Health and social status are also aligned. The lower the social status, the greater the prevalence of morbidity, health problems in general, and higher mortality.

For lower-status groups, unhealthy habits, such as smoking, alcohol drinking, and drug taking are higher, and health-linked behaviors, such as regular exercise, are lower. This can partly be attributed to a self-debilitating lifestyle, which is largely cultural, and befits subordination.

Along similar lines is criminal activity. Statistical analyses of crime in the US and UK suggest that ~22% of incarceration can be chalked up to discrimination in the so-called justice system. That implies ~78% of the overrepresentation of minorities in prisons is a function of criminal behavior within subordinate communities. In the US, blacks, while comprising ~12% of the population, commit nearly 50% of the violent crimes.

(Greater criminality among subordinates has been statistically seen for the indigenous peoples of Australia, Japan, New Zealand, US, Canada, and Finland; Arabs in Israel; Koreans in Japan; foreign immigrants in the Netherlands; Caribbean immigrants in England; and native Algerians under French occupation (before Algeria’s independence).)

Subordinate groups not only perpetuate crime, but also are the direct victims of it. American blacks are again exemplary. Most of the violence visited upon black males is by other black males. Young black men are almost 10 times more likely to be homicide victims than white males in the same age range.

It has repeatedly been argued that minorities are inherently inferior.

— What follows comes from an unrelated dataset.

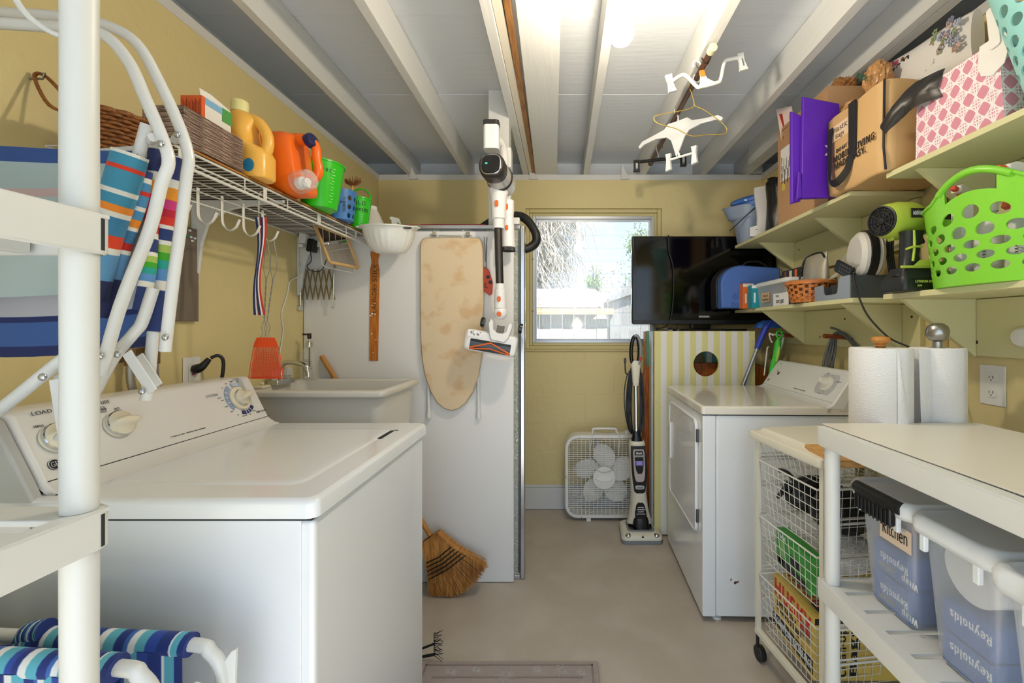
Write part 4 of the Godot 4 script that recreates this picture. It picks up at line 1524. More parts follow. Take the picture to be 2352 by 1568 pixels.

The subordinates-are-savages is nothing more than a legitimizing justification for social stratification by dominants. It has the ring of truth only because oppression warps the minds and morals of those who are victims of it for generations unending.

What is perhaps more surprising is the decency that most in repressed subordinate groups manage to sustain. Once again, American blacks are exemplary. As a social group, they often display an abiding, resolute spirit to overcome the obstacles imposed on them – the truest sense of honor.